How do we prevent this? I’ll return to Dorf’s post. He explained:

American lawyers who went to law school in the last sixty years–which is to say just about all current American lawyers–were educated to believe that protection for the thought we hate is the central principle of the First Amendment and that hate speech regulation is inimical to such protection. One might even say we were indoctrinated in this belief. It is therefore understandable that we find it natural. Thus, ironically, an indoctrinated belief about free speech leads American lawyers to dismiss without even considering the idea that regulation of hate speech could be consistent with liberal democracy. Yet a culture of free speech is supposed to make us more, not less, open to ideas that we find unfamiliar.

I take exception with the notion that learning about free speech amounts to “indoctrination,” but his general point is sound. So long as the legal profession, and law students in particular, are taught the importance of protecting speech they hate, including hate speech, then the current status of the First Amendment is more-or-less secure. But if they are not taught this, and American law students begin to clamor for the stalinist policies of South Africa, our current First Amendment is in trouble.

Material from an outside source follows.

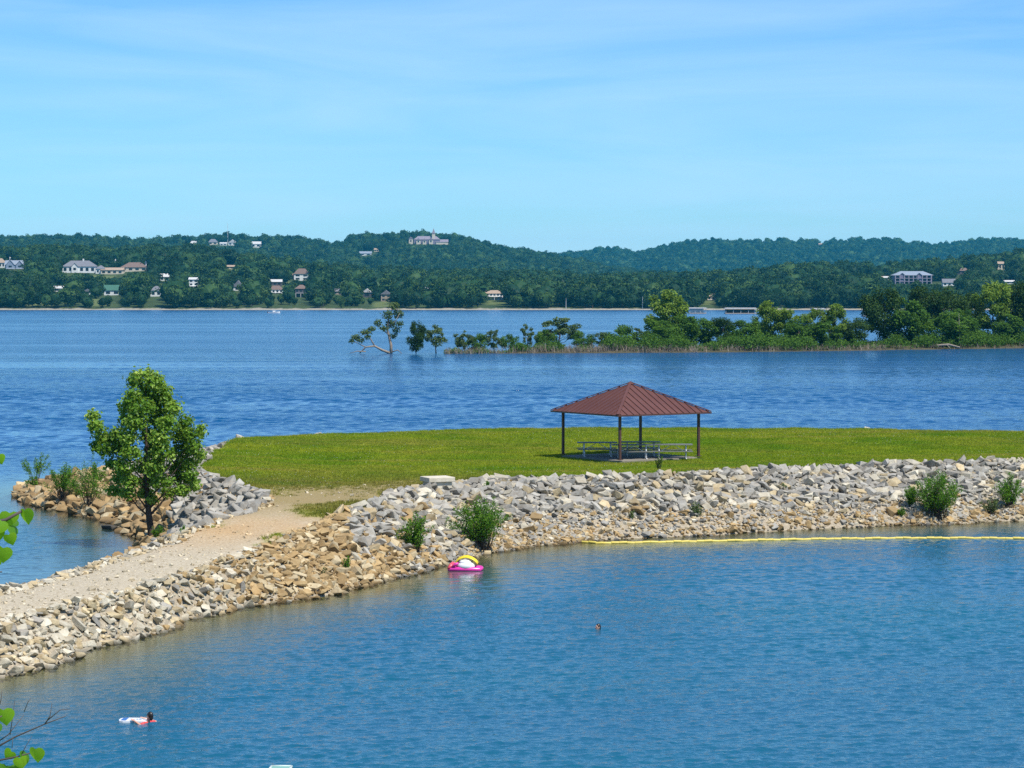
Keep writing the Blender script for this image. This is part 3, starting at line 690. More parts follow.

This is why, in part, I speak to as many student groups as possible about the importance of free speech. Sure, I love teaching students about the Constitution, but there is a more important, selfish reason: I dread the day that I wind up guilty of a hate crime prosecution, or worse, forced to attend some sort of reeducation camp. (You may know it as compelled diversity training). I hope in 50 years I look back on this post and laugh about how foolish I was, and reaffirm that the free speech climate in America remains as strong as ever.  Will this happen? Anyone want to bet against it?